Esta situación se repite en el caso de la mujer fenicia de Siria, que era pagana (Mc 7,26). Esta mujer le pide a Jesús la curación de su hija. Y lo hace con extrema paciencia y humildad (Mt 15,21-27). La respuesta de Jesús fue inmediata: «¡Qué grande es tu fe, mujer!» (Mt 15,28). De nuevo, Jesús califica de «fe grande», no las creencias, sino la conducta tan profundamente humana de aquella mujer.
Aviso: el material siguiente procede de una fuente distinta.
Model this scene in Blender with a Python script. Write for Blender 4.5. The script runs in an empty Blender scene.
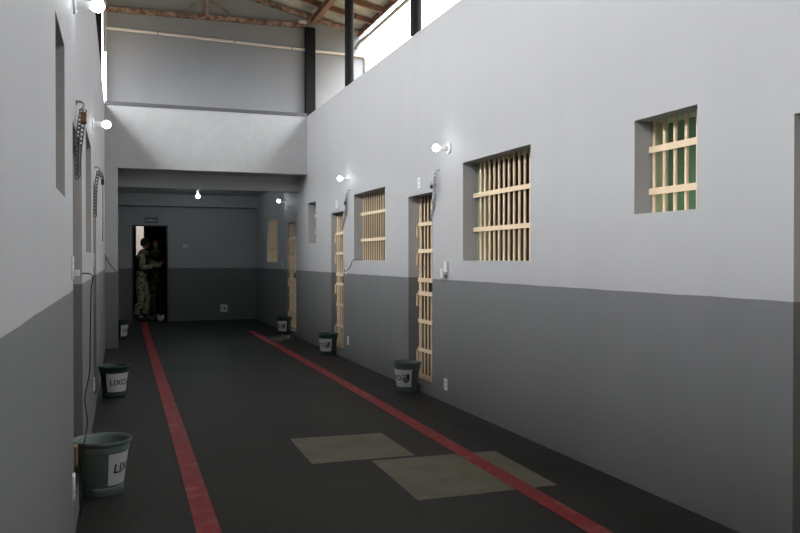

Lo mismo que, en otras circunstancias, se repite en el caso de la curación del leproso samaritano, que fue purificado de la lepra junto a nueve judíos (Lc 17,11-19). Los judíos eran los que creían y practicaban la religión «verdadera». Por eso acuden a los sacerdotes para cumplir con las normas religiosas y con eso se ven como los religiosos observantes cabales. El samaritano, por el contrario, como no creía ni en la sedicente religión verdadera, ni se sentía obligado a observar las normas establecidas, vio que lo único que tenía que hacer era portarse bien con quien lo había curado y expresarle el debido agradecimiento (Lc 17,15-16). La respuesta de Jesús fue elocuente: «Tu fe te ha salvado» (Lc 17,19). Lo que no cuadra con las teorías teológicas «oficiales» sobre la fe. Porque, como es sabido, los samaritanos del tiempo de Jesús eran tenidos como herejes impuros (Lc 9,52; Jn 4,9; 8,48; cf. X. Léon-Dufour). Y es que, en los evangelios, cuando Jesús habla de la «salvación» que es fruto de la fe, utiliza la fórmula: «Tu fe te ha salvado» (Mc 5,34; Mt 9,22; Lc 8,48; cf. Mc 10,52; Mt 8,10.13; 9,30; 15,28; Lc 7,9; 17,19; 18,42). Se trata de la salvación de situaciones humanas de sufrimiento. Lo cual quiere decir que, para Jesús, la fe no está vinculada a unas verdades que se creen o a unas prácticas religiosas que se observan. La fe, para los evangelios, se relaciona directamente con una forma de vivir, que puede no tener relación directa con la religión, sino con la ejemplaridad de la persona.

Esto exactamente es lo que dicen los tres sinópticos cuando presentan el enfrentamiento final de Jesús con los sumos sacerdotes y los senadores del pueblo (Mt 21,23; Mc 11,27; Lc 20,1). En este enfrentamiento se afirma que los supremos dirigentes religiosos «no creyeron» (oùk episteúsate) (Mt 21,25b par), mientras que el «pueblo» (óchlos) es el que aceptó la forma de vida que representaba Juan Bautista (Mt 21,26 par). Y a reglón seguido, el evangelio de Mateo lleva hasta el extremo de la provocación todo este asunto, al decir que fueron los hombres de la religión los que «no creyeron» al Bautista, en contraste escandaloso con los publicanos y las prostitutas, que fueron los que le «creyeron» (Mt 21,32).